The NCAA was the thin blue line expected to, somehow, keep this from getting out of hand. With a skeleton staff but the might of righteousness on their side, Walt Byers and his crew set out to keep a lid on the depravity.

He couldn’t, of course. He was sued, excoriated, accused of elitism, bias against certain institutions. After he levied one punishment, the coaching staff put a huge photograph of him in the office and took turns hitting it with darts.

To some, he was Himmler running an evil secret police. To others, he was Eliot Ness trying to contain organized crime.

Whatever he was trying to do, it was television that finally sacked him in the end zone. “Television was commercializing all of America’s values,” Byers writes. “Everything had a Nielsen rating and advertising price--from God’s messengers preaching from an electronic pulpit to beefy, 285-pound wrestlers performing in a roped-off square.”

Advertisement

And beefy, 300-pound football players performing in the Fiesta Bowl.

When Walt Byers first contracted with the great god television, the NCAA had full (and exclusive) rights to sell the college game. His first Game-of-the-Week contract with the network called for a rights fee of $1,144,000. The last contract he signed with TV 30 years later called for a multiyear fee of $281,196,000. And that is only part of the money video trucks in each season. Cable rights, individual colleges rights (Notre Dame’s, for example) and regional telecasts put the eventual take up around the billion-dollar mark.

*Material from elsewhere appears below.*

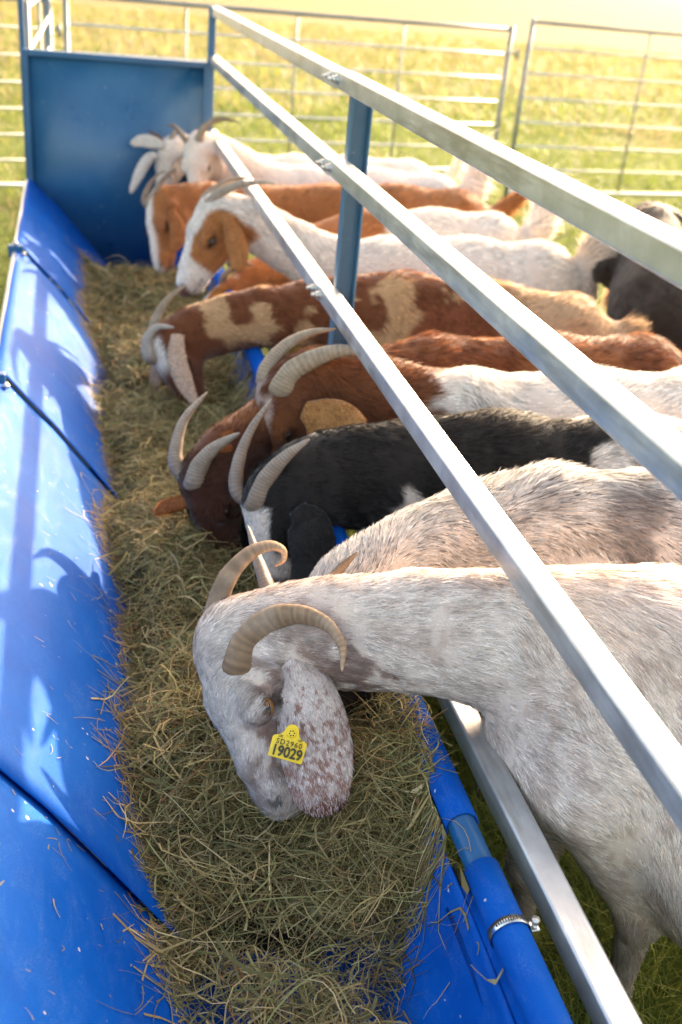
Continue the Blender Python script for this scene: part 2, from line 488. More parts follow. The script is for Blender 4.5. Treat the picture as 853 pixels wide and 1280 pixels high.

Byers and the NCAA became increasingly irrelevant in the face of that kind of wealth to the colleges.

Still, nothing could quite prepare the sports world for the publication of a new book this month by that longtime former foe of collegiate commercialism, the longtime protagonist for a return to the ethics of yesterday.

Guess who is in favor of doing away with most of the institutional restrictions he helped put in place in the first place?

Walt Byers!

His new book titled “Unsportsmanlike Conduct--Exploiting College Athletes” is a step-by-step chronicle of the quixotic battle against runaway commercialism and exploitation. It was tilting at windmills, Byers concludes.

He stops just short of recommending college athletes get paid the same as, say, Green Bay Packers. But he writes as if it is a good idea.

Advertisement

It’s as if J. Edgar Hoover went over to the Mafia, Castro registered Republican, a Hatfield married a McCoy. Byers has defected. Gone over to the enemy.

“The colleges are already paying the athletes,” he writes. “The grant-in-aid established that.”

The college athlete fills the stadiums, sells the television rights, ministers to institutional esteem. For this, he gets paid off in the dark, in unmarked bills and untraceable goods.

Byers acknowledges that his organization sought for 40 years to stamp out this hypocritical activity. But he adds, “Our efforts, sincere though they might have been, were overrun by the pervasive influence of big money, national publicity and entertainment excitement.”

Everyone got rich but the athletes--unless they were the relative handful who went pro. He suggests that athletes be treated as employees of the university with workmen’s compensation, living wage and other benefits of above-the-table employment.

He notes that even the Olympic Games have become professionalized, with Dream Teams and sprinter payoffs where once Olympic czar Avery Brundage would kick athletes off the team for even showing ski logos in news photos. Tennis is professional. The last stand of amateurism is the gridiron.

Byers believes college players should even have agents if they so desire. It’s part of the American Dream.

Advertisement

The colleges should even pay taxes on their football revenues. “They and the NCAA are taking in staggering sums of money. When no taxes are paid by an industry that generates annual income of $230 million from sanctioned football bowl games and one basketball tournament, Americans paying higher gasoline taxes, increased property taxes and 6.5% sales taxes have a legitimate query: Why not?”

His old colleagues couldn’t be more shocked if they caught him posing for Playboy. Their view is, Byers couldn’t beat ‘em; so he joined ‘em.

No matter what the point of view, the message is clear: Frank Merriwell is dead. Bring on the salary cap.